Thursday, April 7, 2011

Book Review: ENDGAME: BOBBY FISCHER'S RISE AND FALL by Frank Brady (Crown, 2011)

Frank Brady, author of PROFILE OF A PRODIGY, one of the best books on the rise of Bobby Fischer to the World Chess Championship in 1972, is "back at the board" with a full-length general-reader biography that completes Fischer's bizarre odyssey to (and beyond?) "the edge of madness" and the man's pathetic end as a stateless, anti-Semitic quasi-hermit in Iceland, the site of his great victory. Brady certainly knows as much about this strange genius as anyone, and he does deliver a readable book, but the end product is not what it could have been, thanks in large part to Brady's patchy (to put it mildly) and occasionally cynical (to put it harshly) use of material from PRODIGY. A "newbie" unfamiliar with chess literature will no doubt have a more positive opinion of the work.

To give him his due, Brady does expand upon some events that were only touched upon in the earlier book. He gives a good description of Bobby's childhood and fleshes out such incidents as young Bobby's appearance on the TV game show I've Got a Secret in the late 1950s, but skims over some others that would appear to be particularly germane to the theme of Fischer the tortured genius. Why not more on Ralph Ginzburg's ATLANTIC MONTHLY interview with Fischer from 1961, a piece which did considerable damage to Fischer's reputation very early in his career? Brady describes the Fischer who appeared in that portrait as "homophobic" and "misogynistic" but doesn't give us any particulars. When the subject turns to Fischer's amazing run through the qualifying rounds prior to his 1972 duel with Boris Spassky, Brady suddenly "becomes a camera," reproducing entire passages from PROFILE verbatim. Other writers have been able to dig up much more information on the Fischer-Spassky match (especially now that the old Soviet archives have been opened) and produce highly enjoyable works. The fact that Brady did not avail himself of these new data was highly disappointing.
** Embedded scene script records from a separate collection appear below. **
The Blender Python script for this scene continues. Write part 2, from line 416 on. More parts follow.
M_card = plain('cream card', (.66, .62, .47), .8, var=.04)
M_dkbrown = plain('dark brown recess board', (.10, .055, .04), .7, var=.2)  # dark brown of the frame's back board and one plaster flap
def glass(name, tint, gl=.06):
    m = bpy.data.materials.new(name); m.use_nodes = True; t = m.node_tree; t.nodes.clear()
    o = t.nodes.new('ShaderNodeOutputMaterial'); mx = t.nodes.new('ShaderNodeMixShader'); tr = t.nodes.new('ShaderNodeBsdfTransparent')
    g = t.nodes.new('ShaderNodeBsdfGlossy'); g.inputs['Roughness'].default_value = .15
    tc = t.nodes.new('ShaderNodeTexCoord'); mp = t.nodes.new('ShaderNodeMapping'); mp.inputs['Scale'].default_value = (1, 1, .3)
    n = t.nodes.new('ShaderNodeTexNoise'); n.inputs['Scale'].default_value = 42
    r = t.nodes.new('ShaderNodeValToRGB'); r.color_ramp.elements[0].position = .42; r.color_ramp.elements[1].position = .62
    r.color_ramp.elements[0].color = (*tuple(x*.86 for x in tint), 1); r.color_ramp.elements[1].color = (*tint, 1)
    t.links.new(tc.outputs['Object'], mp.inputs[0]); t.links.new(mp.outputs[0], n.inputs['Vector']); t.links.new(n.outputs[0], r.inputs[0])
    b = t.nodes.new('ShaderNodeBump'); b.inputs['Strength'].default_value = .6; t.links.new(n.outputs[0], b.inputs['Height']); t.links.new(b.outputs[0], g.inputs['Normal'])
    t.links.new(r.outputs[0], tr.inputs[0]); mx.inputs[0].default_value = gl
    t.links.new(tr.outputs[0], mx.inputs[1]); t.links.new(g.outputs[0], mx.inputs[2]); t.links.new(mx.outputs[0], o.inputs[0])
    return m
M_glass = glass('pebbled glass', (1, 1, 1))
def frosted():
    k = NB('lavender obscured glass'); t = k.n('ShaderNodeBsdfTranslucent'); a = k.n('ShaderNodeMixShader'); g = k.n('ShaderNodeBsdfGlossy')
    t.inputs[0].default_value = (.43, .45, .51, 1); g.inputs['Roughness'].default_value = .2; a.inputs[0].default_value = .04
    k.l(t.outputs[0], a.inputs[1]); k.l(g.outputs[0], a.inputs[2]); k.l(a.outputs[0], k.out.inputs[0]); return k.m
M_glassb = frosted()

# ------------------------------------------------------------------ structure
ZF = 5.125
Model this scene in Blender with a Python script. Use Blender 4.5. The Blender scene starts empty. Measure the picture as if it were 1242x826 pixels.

Fischer's post-1972 life makes profoundly depressing reading, and Brady's book is at its most interesting (in a perverse sort of way) here. While he had a certain ability to charm people, Fischer's devouring need to control all aspects of his environment ultimately drove all but the most loyal of his compatriots away. His late-in-life anti-Americanism (e.g. his notorious cheering for "death to America" after 9/11) is attributed in part to a late detonation of warnings about "FBI snooping" passed on by Fischer's leftist mother, but the cynic in me is more inclined to blame his legal quarrels over money and unwillingness to pay taxes. (This is, after all, a man who wanted to be paid more for a chess championship defense than Muhammad Ali and George Foreman got for their "Rumble in the Jungle.") There is something touching in Fischer's desire to find romantic love as he aged, but in all other respects he is a particularly noxious example of how genius can destroy itself from within. I certainly think that there will be better Fischer biographies in the future, but this is a good "first draft" of Fischer's twisted history.